STORED DATA:
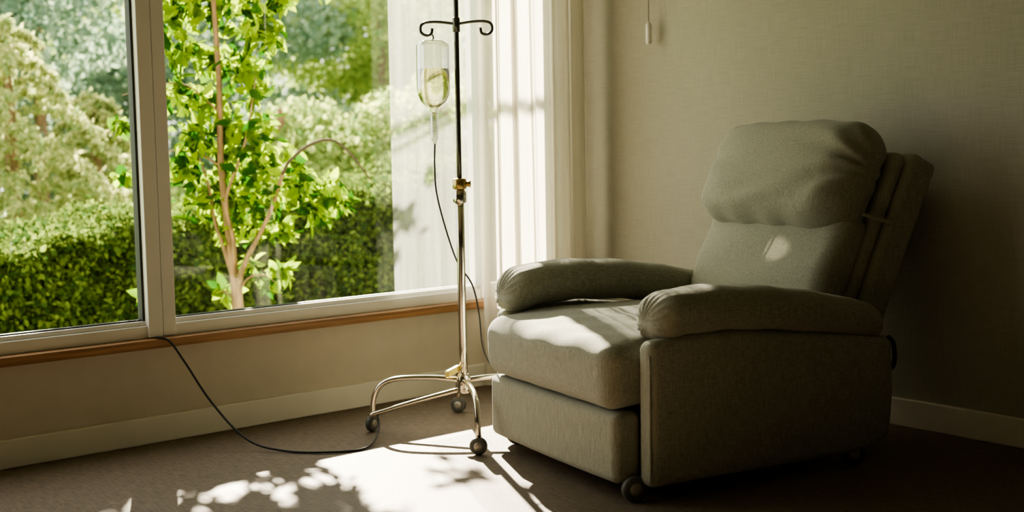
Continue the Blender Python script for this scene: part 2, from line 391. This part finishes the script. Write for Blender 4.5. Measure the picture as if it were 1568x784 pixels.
def tr(h,z,g=0): h*=TS; g*=TS; return (TX+.77*h+.638*g,TY-.638*h+.77*g,1.08+(z-1.08)*TS)
tree=empty('tree')
B=[([(0.03,-.135),(.03,.1),(.02,.42),(-.0,.62),(-.03,1.0),(-.025,1.4),(-.04,1.9),(-.03,2.4)],[.038,.035,.030,.020,.018,.015,.012,.007],0),
   ([(.02,.42),(.07,.55),(.20,.78),(.28,.98)],[.022,.014,.011,.009],-.12),
   ([(.02,.45),(-.03,.62),(-.07,.75),(-.10,.95),(-.18,1.15)],[.02,.012,.009,.006,.003],.0),
   ([(.01,.50),(.02,.66),(.0,.85),(.10,1.1),(.16,1.4)],[.017,.011,.009,.006,.003],-.08),
   ([(.02,.40),(.08,.48),(.16,.50),(.22,.47)],[.009,.006,.004,.002],-.1),
   ([(.02,.38),(-.04,.42),(-.08,.40)],[.007,.004,.002],0),
   ([(-.03,1.0),(-.2,1.08),(-.48,1.02)],[.006,.004,.002],.05),
   ([(-.03,1.25),(-.2,1.38),(-.46,1.33)],[.006,.004,.002],-.05)]
gs=[tube_geo([tr(h,z,g*min(1,i/3)) for i,(h,z) in enumerate(p)],r,10,6) for p,r,g in B]
mesh_obj('trunk',*join(gs),M_bark,tree)
tube('arching_branch',[tr(h,z,-.13) for h,z in ((.275,.96),(.31,1.02),(.40,1.09),(.50,1.11),(.58,1.05),(.67,.93))],[.008,.0075,.0075,.007,.006,.004],M_barkd,tree)
def u2h(u): return (u-347)/333
def v2z(v): return .32+(480-v)/333
CL=[(300,-40,60),(380,-40,60),(275,20,40),(330,10,40),(395,30,42),(420,60,25),(280,75,38),(335,95,35),(385,95,38),(275,135,30),(320,160,40),(390,140,25),(300,205,42),(350,200,35),(395,195,32),(290,255,38),(345,255,42),(400,240,42),(450,250,24),(300,300,38),(350,310,40),(410,290,42),(460,290,38),(500,290,28),(520,310,15),(480,325,22),(390,345,30),(340,350,25),(430,350,18),(425,415,18),(400,428,16),(330,448,14),(375,400,10),(185,185,11),(190,268,13),(212,445,9),(320,-90,60),(390,-100,60),(430,10,20)]
P=[]
for (u,v,r) in CL:
    n=int(16+ r*r*.038)
    rr=r/333
    q=blob(n,(0,0,0),(rr,rr*1.3,rr),.15)
    for a in q:
        hh=u2h(u)+a[0]; zz=v2z(v)+a[2]; g=a[1]
        if -.09<hh<.03 and zz<2 and g<.02: g=abs(g)+.03
        P.append(tr(hh,zz,g))
leaves('foliage',P,.088,M_leaf,tree,droop=.6,up=.5,wid=.28)
def hedge(name,x0,x1,y0,y1,ztop,n,mat,size):
    e=empty(name)
    xs=rng.uniform(x0,x1,n); k=rng.uniform(size=n)
    zt=ztop(xs)+.04*np.sin(xs*5)+.03*np.sin(xs*13+1)
    z=np.where(k<.7,GZ+(zt-GZ)*rng.uniform(0,1,n)**.8,zt); y=np.where(k<.7,y0+.07*np.sin(xs*6+z*7)+.04*np.sin(xs*17-z*11),rng.uniform(y0,y1,n))
    P=np.stack([xs,y+rng.normal(size=n)*.035,z+rng.normal(size=n)*.03],1)
    leaves('leaves',P,size,mat,e,droop=.3,up=.2)
    m=12; V=[];F=[]
    for i in range(m+1):
        x=x0+(x1-x0)*i/m; zz=float(ztop(np.array([x]))[0])-.05
        V+=[(x,y0+.1,GZ+.005),(x,y0+.1,zz),(x,y1-.05,zz),(x,y1-.05,GZ+.005)]
    for i in range(m):
        for j in range(4): F.append([i*4+j,i*4+(j+1)%4,(i+1)*4+(j+1)%4,(i+1)*4+j])
    F+= [[0,1,2,3],[m*4+3,m*4+2,m*4+1,m*4]]
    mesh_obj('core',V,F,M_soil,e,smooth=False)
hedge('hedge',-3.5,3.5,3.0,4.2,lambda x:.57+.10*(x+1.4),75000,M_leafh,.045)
def gtree(name,c,h,R,n,mat,size,nb=9,flat=.6):
    e=empty(name)
    P=[]
    for i in range(nb):
        a=rng.uniform(0,6.28); f=rng.uniform(.1,1)
        zc=h*(.25+.67*i/(nb-1)); w=R*(1-.5*abs(i/(nb-1)-.4))
        cc=(c[0]+.6*w*math.cos(a),c[1]+.6*w*math.sin(a),zc+GZ)
        P.append(blob(n//nb,cc,(w*.7,w*.7,h*.16*flat+.15),.55))
    leaves('foliage',np.concatenate(P),size,mat,e,droop=.5,up=.3)
    tube('trunk',[(c[0],c[1],GZ+.005),(c[0]+.05,c[1],h*.5),(c[0],c[1],h*.85)],[.09,.07,.03],M_bark,e)
def conifer(name,c,h,R,mat,nbr=70,per=150,size=.05):
    e=empty(name); P=[]
    for i in range(nbr):
        f=(i+.5)/nbr; z0=.35+(h-.4)*f; a=i*2.4+rng.uniform(-.3,.3); L=R*(1-f)**.7*rng.uniform(.7,1.15)+.12
        t=rng.uniform(0,1,per)**.7; wdt=.05+.16*t*(1-t)*2
        x=t*L; z=z0+.22*L*np.sin(t*2.0)-.45*L*t**2.2+rng.normal(size=per)*.015-np.abs(rng.normal(size=per))*.06*t
        s=rng.normal(size=per)*wdt*L*.5
        P.append(np.stack([c[0]+x*math.cos(a)-s*math.sin(a),c[1]+x*math.sin(a)+s*math.cos(a),z+GZ],1))
    leaves('foliage',np.concatenate(P),size,mat,e,droop=1.2,up=.2,wid=.22)
    tube('trunk',[(c[0],c[1],GZ+.005),(c[0],c[1],h*.5),(c[0],c[1],h*.9+GZ)],[.07,.05,.015],M_bark,e)
conifer('conifer',(-.60,6.4),2.55,1.2,M_leafy,42,260,.07)
conifer('conifer.001',(.35,7.0),1.95,.95,M_leafy,36,240,.07)
gtree('shrub',(2.4,7.2),1.75,1.1,9000,M_leafb,.085)
gtree('shrub.001',(3.9,6.4),2.0,1.0,8000,M_leafb,.075)
gtree('garden_tree',(1.2,11.0),4.6,2.0,16000,M_leafbl,.12)
gtree('garden_tree.001',(4.2,12.0),3.7,2.0,16000,M_leafbl,.12)
gtree('garden_tree.002',(-1.2,11.5),5.2,2.2,16000,M_leafbl,.12)
gtree('garden_tree.003',(7.0,12.2),5.0,2.2,16000,M_leafb,.12)
gtree('garden_tree.004',(2.6,15.5),6.6,3.0,14000,M_leafb,.15)
gtree('garden_tree.005',(9.0,16.0),6.4,3.0,14000,M_leafb,.15)
# overhanging tree for leaf shadows, with unseen foliage added to darken the floor
br=empty('overhanging_shade_tree')
tube('branch',[(3.2,2.6,GZ+.04),(3.0,2.6,1.5),(2.2,2.5,2.6),(1.0,2.5,3.0),(-.2,2.8,2.9),(-1.6,3.0,2.75)],[.09,.08,.05,.03,.02,.008],M_bark,br)
tube('side_branch',[(1.0,2.5,3.0),(.5,2.2,2.75),(-.1,1.95,2.4),(-.6,1.9,2.15)],[.02,.014,.008,.004],M_bark,br)
P=[]
for c,r,n in (((-1.35,3.0,2.72),(.75,.35,.38),420),((-1.0,3.0,2.48),(.28,.2,.14),150),((-.6,1.9,2.18),(.28,.2,.15),34),((-.15,1.9,2.05),(.2,.15,.12),16),((1.4,2.3,3.0),(.4,.3,.2),50)):  # first two clusters are out of view, added to block sun on the floor
    P.append(blob(n,c,r,.1))
leaves('foliage',np.concatenate(P),.10,M_leaf,br,droop=.5,up=.5)
# ------------------------------------------------------------------ light
w=bpy.data.worlds.new('sky'); scene.world=w; w.use_nodes=True
bg=w.node_tree.nodes['Background']; bg.inputs[0].default_value=(1.0,.97,.90,1); bg.inputs[1].default_value=3.3
sl=bpy.data.lights.new('sun','SUN'); sl.energy=66; sl.color=(1,.87,.68); sl.angle=math.radians(.7)
so=link(bpy.data.objects.new('sun',sl))
sd=Vector((-.43,-.90,-.60)).normalized(); so.rotation_euler=sd.to_track_quat('-Z','Y').to_euler(); so.location=(4,8,6)
# added spot lamp outside, standing in for a sun patch on the backrest
sp=bpy.data.lights.new('added_glint_spot','SPOT'); sp.energy=1000; sp.color=(1,.84,.62); sp.spot_size=math.radians(1.25); sp.spot_blend=.7; sp.shadow_soft_size=.01
spo=link(bpy.data.objects.new('added_glint_spot',sp)); spo.location=(-3.4,2.0,1.9)
spo.rotation_euler=(Vector((-.525,-1.69,.67))-spo.location).to_track_quat('-Z','Y').to_euler()
# ------------------------------------------------------------------ camera
scene.view_settings.look='AgX - Medium High Contrast'
cd=bpy.data.cameras.new('camera'); cd.sensor_width=36; cd.lens=43.6; cd.clip_end=200
cam=link(bpy.data.objects.new('camera',cd))
cam.matrix_world=Matrix.Translation((-4.053,-4.337,1.08))@Matrix.Rotation(math.radians(-39.64),4,'Z')@Matrix.Rotation(math.radians(84.83),4,'X')@Matrix.Rotation(-.017,4,'Z')
cd.dof.use_dof=True; cd.dof.focus_distance=4.3; cd.dof.aperture_fstop=2.2
scene.camera=cam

SET TASK: Extract from the material all lines containing the string "hedge".

SOLUTION TO THE EXERCISE:
def hedge(name,x0,x1,y0,y1,ztop,n,mat,size):
hedge('hedge',-3.5,3.5,3.0,4.2,lambda x:.57+.10*(x+1.4),75000,M_leafh,.045)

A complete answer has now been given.